What is being asked — Go through the data below. List every line that holds the word "from".

Dataset section —

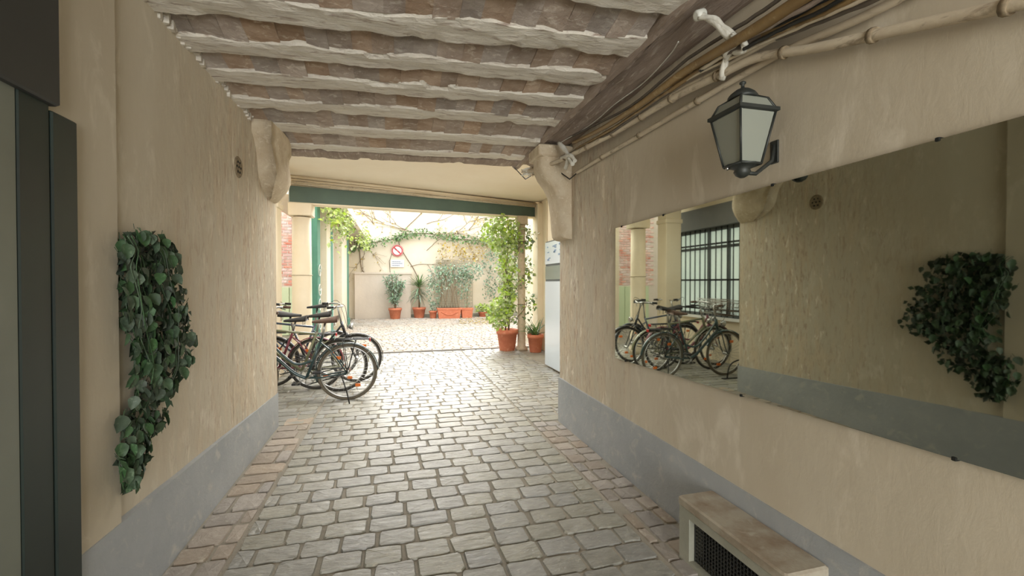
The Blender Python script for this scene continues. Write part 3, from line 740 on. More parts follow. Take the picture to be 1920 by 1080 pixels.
# ------------------------------------------------------------------ ivy on left wall
iv = thing('hanging_ivy', 'trailing dark green ivy hanging on the wall beside the dark door', 'ivy', (XL, 2.3, 1.5))
leafm = []
for v in range(4):
    m = MB(); r = random.Random(v); n = 10; L = .055; W = .045
    rim = []
    for k in range(n):
        a = k / n * 2 * math.pi; x = math.sin(a) * W / 2 * (1 + .06 * r.uniform(-1, 1)) * (1.1 if 2 < k < 8 else .9); z = L * .5 + math.cos(a) * L / 2
        if k == 0: z += .007
        rim.append((x, -abs(x) * .35 + r.uniform(-.002, .002) + (.006 if k in (0,) else 0), -z))
    m.add([(0, .004, -L * .5)] + rim, [(0, 1 + (k + 1) % n, 1 + k) for k in range(n)], True)
    m.tube([(0, 0, .022), (0, .002, 0)], .0014, 3, cap=False)
    leafm.append(m.mesh('ivy_leaf', M['ivy']))
sil = [(442, 222, 290), (470, 216, 332), (500, 216, 338), (530, 220, 340), (580, 224, 356), (620, 226, 364), (660, 240, 366), (690, 246, 362), (720, 246, 336), (760, 242, 318), (790, 222, 312), (830, 222, 292), (870, 214, 276), (918, 226, 258)]
def silx(y):
    for a, c_ in zip(sil, sil[1:]):
        if a[0] <= y <= c_[0]:
            f = (y - a[0]) / (c_[0] - a[0]); return a[1] + (c_[1] - a[1]) * f, a[2] + (c_[2] - a[2]) * f
rows = []
while len(rows) < 292:
    y = U(442, 915); a, c_ = silx(y); wgt = (c_ - a) / 140
    if rng.random() > wgt * .95 + .08: continue
    rows.append((U(a + 4, c_ - 4), y, U(-1.09, -1.02)))
for px, py, X in rows:
    p = at(px, py - 14, X=X)
    inst(rng.choice(leafm), 'leaf', iv, p - iv.location, (U(-.5, .7), U(-.55, .55), R(-90) + U(-.9, .9)) if False else (U(-.6, .3), U(-.6, .6), R(90) + U(-1.1, 1.1)), (U(.75, 1.2),) * 3)
sp = MB()
for k in range(9):
    f = k / 8; P = []
    for (y, a, c_) in sil[: (9 if k % 3 else 14)]:
        P.append(at(a + (c_ - a) * (.2 + .6 * f) + U(-6, 6), y, X=-1.06 + .05 * math.sin(k)))
    sp.tube(smooth(P, 3), .0022, 4)
sp.build('stems', M['ivy'], iv)
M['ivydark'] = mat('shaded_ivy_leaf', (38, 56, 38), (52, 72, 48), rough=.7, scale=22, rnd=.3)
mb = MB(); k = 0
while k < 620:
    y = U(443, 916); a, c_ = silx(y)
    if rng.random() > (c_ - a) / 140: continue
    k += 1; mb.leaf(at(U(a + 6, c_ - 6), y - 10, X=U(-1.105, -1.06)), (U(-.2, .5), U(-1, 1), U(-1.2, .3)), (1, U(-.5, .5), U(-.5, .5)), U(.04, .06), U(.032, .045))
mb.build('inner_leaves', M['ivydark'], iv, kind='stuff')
pk = MB()
q = [(XL, 2.16, 1.56), (XL + .035, 2.17, 1.56), (XL + .045, 2.24, 1.56), (XL + .035, 2.31, 1.56), (XL, 2.32, 1.56)]
q2 = [(XL, 2.19, 1.45), (XL + .02, 2.20, 1.45), (XL + .03, 2.24, 1.45), (XL + .02, 2.28, 1.45), (XL, 2.29, 1.45)]
pk.add(q2 + q, [(4, 3, 2, 1, 0), (5, 6, 7, 8, 9)] + [(i, (i + 1) % 5, 5 + (i + 1) % 5, 5 + i) for i in range(5)])
tag(pk.build('wall_planter', M['darkframe']), 'small dark wall planter hidden under the top of the ivy', 'planter')

# ------------------------------------------------------------------ bicycles
WR = .34
def bike(label, x, y, heading, paint, style='step', lean=0, stand=True, basket=None, rack=True, saddle='blackleather', tyre='rubber', bars='city', steer=0, chain=False, z_s=.96, group='bicycles parked in the bay'):
    """local frame: rear hub at x=0, front hub at x=1.08, heading +x, ground z=0"""
    t = thing('bicycle', label, 'bicycle', (x, y, 0), (R(lean), 0, R(heading)), group)
    P = M[paint]
    B = lambda mb, n, m, par=t: mb.build(n, m if not isinstance(m, str) else M[m], par, local=True)
    FX = 1.08; bb = (.45, 0, .29)
    top_h = Vector((.88, 0, .86)); low_h = Vector((.925, 0, .70))
    st = Vector((.27, 0, .78)) ; 
    f = MB()
    f.tube([bb, st], .016, 8)
    if style == 'step':
        f.tube(smooth([low_h, (.74, 0, .52), (.58, 0, .36), bb], 4), .020, 8); f.tube(smooth([top_h - Vector((-.01, 0, .04)), (.72, 0, .60), (.55, 0, .46), (.365, 0, .50)], 4), .014, 8)
    else:
        f.tube([low_h, bb], .018, 8); f.tube([top_h - Vector((-.012, 0, .03)), st - Vector((0, 0, .03))], .015, 8)
    f.tube([low_h - Vector((-.005, 0, .02)), top_h], .020, 8)
    for s in (-.055, .055):
        f.tube([bb, (.30, s, .30), (0, s, WR)], .009, 6); f.tube([st + Vector((.02, 0, -.08)), (.18, s, .62), (0, s, WR)], .008, 6)
    B(f, 'frame', P)
    sr = R(steer)
    # fork and front wheel
    fk = MB(); fk.tube([low_h, (.955, 0, .69)], .018, 6)
    for s in (-.05, .05): fk.tube(smooth([(.945, s * .8, .70), (.98, s, .58), (1.03, s, .43), (FX, s, WR)], 3), .009, 6)
    B(fk, 'fork', P)
    for name, cx in (('rear_wheel', 0), ('front_wheel', FX)):
        c = (cx, 0, WR)
        wh = MB(); wh.ring(c, WR - .018, .018, n=44, k=8); wt = B(wh, name, tyre)
        B(MB().ring(c, WR - .040, .009, n=40, k=6), 'rim', 'chrome', wt)
        B(MB().lathe((cx, 0, WR), [(.010, -.055), (.026, -.03), (.016, -.02), (.016, .02), (.026, .03), (.010, .055)], 10, Matrix.Rotation(R(90), 4, 'X')), 'hub', 'chrome', wt)
        sp_ = MB()
        for k in range(28):
            a = 2 * math.pi * k / 28; s = .025 if k % 2 else -.025; b0 = a + (.5 if k % 4 < 2 else -.5)
            sp_.tube([(cx + .022 * math.cos(b0), s, WR + .022 * math.sin(b0)), (cx + (WR - .045) * math.cos(a), 0, WR + (WR - .045) * math.sin(a))], .0013, 3, cap=False)
        B(sp_, 'spokes', 'chrome', wt)
        for a in (-125, 60): B(MB().box(cx + .2 * math.cos(R(a)) - .03, cx + .2 * math.cos(R(a)) + .03, -.008, .008, WR + .2 * math.sin(R(a)) - .018, WR + .2 * math.sin(R(a)) + .018, bev=.003), 'reflector', 'orange', wt)
        # mudguard: flat curved strip
        g = MB(); a0, a1 = (15, 200) if cx == 0 else (35, 190)
        if cx == 0: a0, a1 = -5 + 10, 195
        else: a0, a1 = 20, 190
        VV = []; fs = []; n = 26
        for i in range(n + 1):
            a = R(180 - (a0 + (a1 - a0) * i / n) if cx else a0 + (a1 - a0) * i / n)
            if cx == 0: a = R(180 - 0) - (a - 0)
            for yy, dr in ((-.026, .006), (-.016, .016), (.016, .016), (.026, .006)):
                VV.append((cx + (WR + dr) * math.cos(a), yy, WR + (WR + dr) * math.sin(a)))
        for i in range(n):
            for k in range(3): q_ = i * 4 + k; fs.append((q_, q_ + 1, q_ + 5, q_ + 4))
        g.add(VV, fs, True); B(g, 'mudguard', P)
        ms = MB()
        for s in (-.05, .05): ms.tube([(cx, s, WR), (cx + (-1 if cx == 0 else -1) * .25, s * .6, WR + .25)], .0025, 4)
        B(ms, 'mudguard_stay', 'chrome')
    # drivetrain on the right side (y<0)
    dr_ = MB().ring((bb[0], -.05, bb[2]), .085, .006, n=28, k=5)
    for k in range(5): a = k * 2 * math.pi / 5; dr_.tube([(bb[0], -.05, bb[2]), (bb[0] + .085 * math.cos(a), -.05, bb[2] + .085 * math.sin(a))], .005, 4)
    B(dr_, 'chainring', 'chrome')
    cc = MB(); cc.tube([(bb[0], -.05, bb[2] + .09), (0, -.05, WR + .035)], .007, 6); cc.tube([(bb[0], -.05, bb[2] - .09), (0, -.05, WR - .035)], .007, 6); B(cc, 'chain', 'black')
    for s, a in ((-1, R(-35)), (1, R(145))):
        e_ = (bb[0] + .165 * math.cos(a), s * .085, bb[2] + .165 * math.sin(a))
        cr = B(MB().tube([(bb[0], s * .065, bb[2]), e_], .009, 6), 'crank', 'chrome')
        B(MB().box(e_[0] - .045, e_[0] + .045, e_[1] if s > 0 else e_[1] - .09, e_[1] + .09 if s > 0 else e_[1], e_[2] - .011, e_[2] + .011, bev=.003), 'pedal', 'black', cr)
    # saddle
    B(MB().tube([st, st + Vector((-.03, 0, z_s - st.z - .03))], .0125, 8), 'seat_post', 'chrome')
    sx = st.x - .03; VV = []; fs = []; n = 10; k_ = 9
    for i in range(n + 1):
        f_ = i / n; xx = sx - .14 + .28 * f_; wd = .085 * (1 - f_) ** .8 + .020; hz = .045 - .028 * f_
        if i == 0: wd *= .8
        for k in range(k_):
            a = math.pi * k / (k_ - 1); VV.append((xx, wd * math.cos(a), z_s - .035 + hz * 1.6 * math.sin(a) ** .6 + .012 * (1 - f_) ** 2))
    for i in range(n):
        for k in range(k_ - 1): q_ = i * k_ + k; fs.append((q_, q_ + 1, q_ + k_ + 1, q_ + k_))
        fs.append((i * k_ + k_ - 1, i * k_, i * k_ + k_, i * k_ + 2 * k_ - 1))
    fs += [tuple(range(k_)), tuple(n * k_ + k for k in range(k_ - 1, -1, -1))]
    sd = B(MB().add(VV, fs, True), 'saddle', saddle)
    for s in (-.05, .05):
        spr = MB(); spr.tube([(sx - .1 + .008 * math.cos(i * 1.2), s + .012 * math.sin(i * 1.2), z_s - .085 + i * .0035) for i in range(18)], .003, 4)
        B(spr, 'spring', 'chrome', sd)
    # handlebar assembly
    hs = top_h + Vector((-.045, 0, .20 if bars == 'city' else .12))
    rot = Matrix.Translation(top_h) @ Matrix.Rotation(sr, 4, 'Z') @ Matrix.Translation(-top_h)
    B(MB().tube([rot @ (top_h - Vector((0, 0, .02))), rot @ hs, rot @ (hs + Vector((.05, 0, .01)))], .012, 8), 'stem', 'chrome')
    if bars == 'city': hp = [(-.17, -.29, .03), (-.06, -.27, .035), (.04, -.17, .03), (.05, 0, .01), (.04, .17, .03), (-.06, .27, .035), (-.17, .29, .03)]
    else: hp = [(-.03, -.31, .02), (.02, -.2, .02), (.05, 0, 0), (.02, .2, .02), (-.03, .31, .02)]
    hp = [rot @ (hs + Vector(p)) for p in hp]; pth = smooth(hp, 4)
    hb = B(MB().tube(pth, .011, 8), 'handlebar', 'chrome' if bars == 'city' else 'black')
    for e0, e1 in ((pth[0], pth[3]), (pth[-1], pth[-4])):
        B(MB().tube([e0, e1], .017, 8), 'grip', 'black' if saddle != 'brown' else 'brown', hb)
        dd = (e1 - e0); B(MB().tube([e1 + dd * .2 + Vector((.02, 0, -.01)), e0 + Vector((.055, 0, -.03))], .005, 5), 'brake_lever', 'black', hb)
        B(MB().tube(smooth([e1 + dd * .2, e1 + Vector((.14, 0, .02)), low_h + Vector((.04, 0, .05))], 5), .003, 4), 'brake_cable', 'black', hb)
    B(MB().lathe((1.0, 0, .79), [(.02, -.03), (.04, .0), (.045, .03), (.04, .034)], 14, Matrix.Rotation(R(90), 4, 'Y')), 'headlight', 'chrome')
    if rack:
        r_ = MB()
        for s in (-.06, -.02, .02, .06): r_.tube([(-.24, s, .735), (.2, s, .735)], .005, 5)
        for xx in (-.24, -.05, .14): r_.tube([(xx, -.065, .735), (xx, .065, .735)], .005, 5)
        for s in (-.065, .065): r_.tube([(-.1, s, .735), (0, s, WR)], .005, 5); r_.tube([(.05, s, .735), (0, s, WR)], .005, 5)
        B(r_, 'rear_rack', 'black'); B(MB().box(-.262, -.25, -.03, .03, .70, .74, bev=.003), 'tail_light', 'red')
    if stand:
        B(MB().tube([(.06, .06, .30), (.0, .15, .16), (-.04, .21, .01)], .008, 6), 'kickstand', 'black')
    if basket:
        bx = MB(); cx, cy, cz = rot @ Vector((1.03, 0, .92)); 
        for z_, hh in ((0, .11), (.06, .12), (.12, .13), (.18, .145), (.22, .15)):
            q_ = [(cx - hh * .8, cy - hh * 1.2, cz + z_), (cx + hh * .9, cy - hh * 1.2, cz + z_), (cx + hh * .9, cy + hh * 1.2, cz + z_), (cx - hh * .8, cy + hh * 1.2, cz + z_)]
            bx.tube(q_, .0035, 4, closed=True)
        for i in range(12):
            for e_ in (-1, 1):
                f_ = -1 + 2 * i / 11
                bx.tube([(cx + .005 + f_ * .09, cy + e_ * .132, cz), (cx + .008 + f_ * .125, cy + e_ * .18, cz + .22)], .002, 3)
                bx.tube([(cx + (.099 if e_ > 0 else -.088), cy + f_ * .132, cz), (cx + (.135 if e_ > 0 else -.12), cy + f_ * .18, cz + .22)], .002, 3)
                bx.tube([(cx - .088, cy + f_ * .13, cz), (cx + .099, cy + f_ * .13, cz)], .002, 3)
        B(bx, 'basket', basket)
    return t
bike('nearest bicycle with step-through petrol frame, brown saddle and front basket', -.545, 5.53, 180, 'bluegreen', 'step', -3, True, 'wicker', True, 'brown', 'tan_rubber', z_s=.97)
bike('black bicycle with its swept handlebar turned towards the passage', -1.60, 6.48, 2, 'blackpaint', 'step', 3, False, None, True, 'blackleather', 'rubber', steer=12, z_s=.98)
bike('olive diamond-frame bicycle with black saddle, second from the passage end', -.68, 5.99, 181, 'olive', 'diamond', -2, False, 'white', False, 'blackleather', 'rubber', 'flat', z_s=1.0)
bike('crimson bicycle standing between the black and olive ones', -1.0, 6.2, 176, 'crimson', 'step', -2, False, None, True, 'blackleather', 'rubber', 'flat', z_s=.93)
bike('grey-blue bicycle standing closest to the round column', -.86, 6.88, 178, 'navy', 'diamond', 2, False, None, False, 'blackleather', 'rubber', 'city', z_s=1.06)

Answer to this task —
The Blender Python script for this scene continues. Write part 3, from line 740 on. More parts follow. Take the picture to be 1920 by 1080 pixels.
bike('olive diamond-frame bicycle with black saddle, second from the passage end', -.68, 5.99, 181, 'olive', 'diamond', -2, False, 'white', False, 'blackleather', 'rubber', 'flat', z_s=1.0)